## INSTRUCTIONS TO FOLLOW
Every line holding the word "Write" counts once. Give the total, nothing more.

## PROVIDED RECORDS
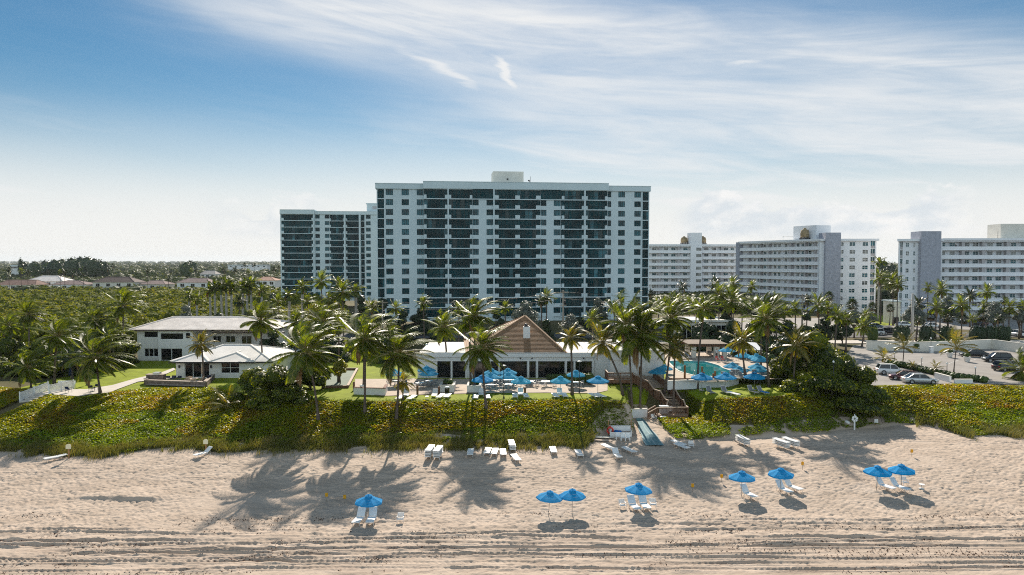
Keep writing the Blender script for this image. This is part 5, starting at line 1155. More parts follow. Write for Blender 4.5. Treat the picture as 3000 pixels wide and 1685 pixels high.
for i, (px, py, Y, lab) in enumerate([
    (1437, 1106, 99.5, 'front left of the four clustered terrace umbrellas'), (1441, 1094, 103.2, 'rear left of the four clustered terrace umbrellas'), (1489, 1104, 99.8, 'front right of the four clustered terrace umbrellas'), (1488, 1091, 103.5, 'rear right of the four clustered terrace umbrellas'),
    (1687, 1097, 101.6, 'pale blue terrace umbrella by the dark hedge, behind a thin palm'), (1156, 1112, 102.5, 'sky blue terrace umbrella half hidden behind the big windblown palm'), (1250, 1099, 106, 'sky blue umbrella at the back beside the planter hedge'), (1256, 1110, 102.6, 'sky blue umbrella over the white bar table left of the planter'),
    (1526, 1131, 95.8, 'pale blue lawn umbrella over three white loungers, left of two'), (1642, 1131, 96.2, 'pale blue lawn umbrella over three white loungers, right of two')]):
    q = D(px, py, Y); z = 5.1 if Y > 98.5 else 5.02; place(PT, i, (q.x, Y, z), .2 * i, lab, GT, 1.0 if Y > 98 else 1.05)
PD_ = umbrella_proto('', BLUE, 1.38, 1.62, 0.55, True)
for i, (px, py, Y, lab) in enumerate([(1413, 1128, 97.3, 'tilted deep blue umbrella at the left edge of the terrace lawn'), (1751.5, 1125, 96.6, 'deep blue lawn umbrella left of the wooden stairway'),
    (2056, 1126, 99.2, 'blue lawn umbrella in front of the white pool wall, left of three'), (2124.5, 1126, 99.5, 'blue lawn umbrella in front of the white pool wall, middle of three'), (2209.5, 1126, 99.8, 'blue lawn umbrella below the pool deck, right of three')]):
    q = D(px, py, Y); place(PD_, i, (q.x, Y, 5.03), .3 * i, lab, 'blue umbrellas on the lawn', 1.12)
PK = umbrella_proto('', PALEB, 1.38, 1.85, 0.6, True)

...

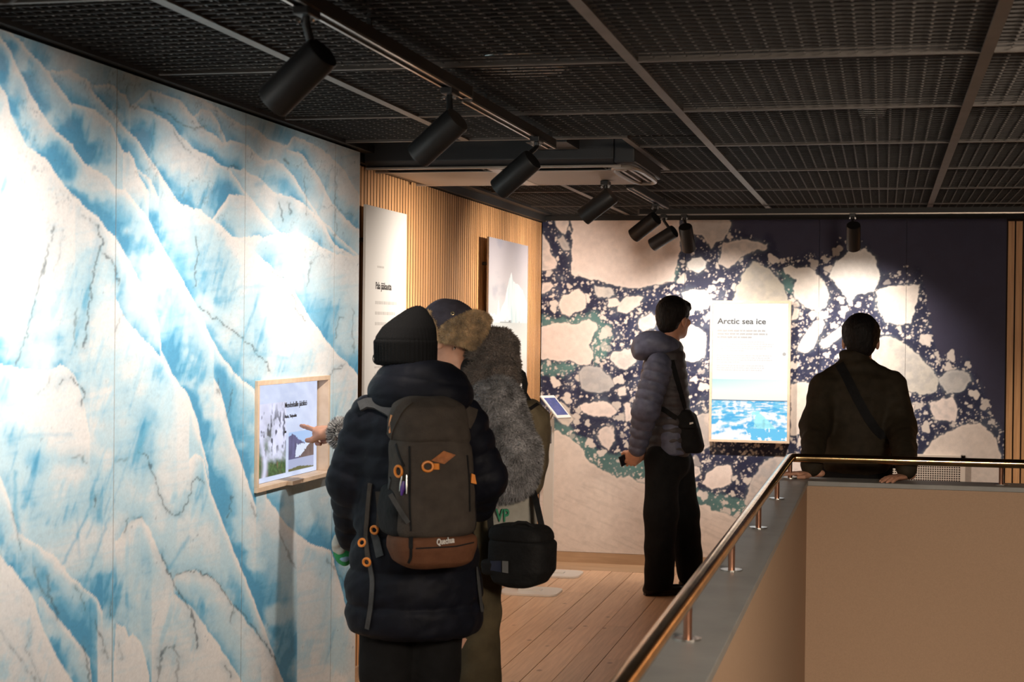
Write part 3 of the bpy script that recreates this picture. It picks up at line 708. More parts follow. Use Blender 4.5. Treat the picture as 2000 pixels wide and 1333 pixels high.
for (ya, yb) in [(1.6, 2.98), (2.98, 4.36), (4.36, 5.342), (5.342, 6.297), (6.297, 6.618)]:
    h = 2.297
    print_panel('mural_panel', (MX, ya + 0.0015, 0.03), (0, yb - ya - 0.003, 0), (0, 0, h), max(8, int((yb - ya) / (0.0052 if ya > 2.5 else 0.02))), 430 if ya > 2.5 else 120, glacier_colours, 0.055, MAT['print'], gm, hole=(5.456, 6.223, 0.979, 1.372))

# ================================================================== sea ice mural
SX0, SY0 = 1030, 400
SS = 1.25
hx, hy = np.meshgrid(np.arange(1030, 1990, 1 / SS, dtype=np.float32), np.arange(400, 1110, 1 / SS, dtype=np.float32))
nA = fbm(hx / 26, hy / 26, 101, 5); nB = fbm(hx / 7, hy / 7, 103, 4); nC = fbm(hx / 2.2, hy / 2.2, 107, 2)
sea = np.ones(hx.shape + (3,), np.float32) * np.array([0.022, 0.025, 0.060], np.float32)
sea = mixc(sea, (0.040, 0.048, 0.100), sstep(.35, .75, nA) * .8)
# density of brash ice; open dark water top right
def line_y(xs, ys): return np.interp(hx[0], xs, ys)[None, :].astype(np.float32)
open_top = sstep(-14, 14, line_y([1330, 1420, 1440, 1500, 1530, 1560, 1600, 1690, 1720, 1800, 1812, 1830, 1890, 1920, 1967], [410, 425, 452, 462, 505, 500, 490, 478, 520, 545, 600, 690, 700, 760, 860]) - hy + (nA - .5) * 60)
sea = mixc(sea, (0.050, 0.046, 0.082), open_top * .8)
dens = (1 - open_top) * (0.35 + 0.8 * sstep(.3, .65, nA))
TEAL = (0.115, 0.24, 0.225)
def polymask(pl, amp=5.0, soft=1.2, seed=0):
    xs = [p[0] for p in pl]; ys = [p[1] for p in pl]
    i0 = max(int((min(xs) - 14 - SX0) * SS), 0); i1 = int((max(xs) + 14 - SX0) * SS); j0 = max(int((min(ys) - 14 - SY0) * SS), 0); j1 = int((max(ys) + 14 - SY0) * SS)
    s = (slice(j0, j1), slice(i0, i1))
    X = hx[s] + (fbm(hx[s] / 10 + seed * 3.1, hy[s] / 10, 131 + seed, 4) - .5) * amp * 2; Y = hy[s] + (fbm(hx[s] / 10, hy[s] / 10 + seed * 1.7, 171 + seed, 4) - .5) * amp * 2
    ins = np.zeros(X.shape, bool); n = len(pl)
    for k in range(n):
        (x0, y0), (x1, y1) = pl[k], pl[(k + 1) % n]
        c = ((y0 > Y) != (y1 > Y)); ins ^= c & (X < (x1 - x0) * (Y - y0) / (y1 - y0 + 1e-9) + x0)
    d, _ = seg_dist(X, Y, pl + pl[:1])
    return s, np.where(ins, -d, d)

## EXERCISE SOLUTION
2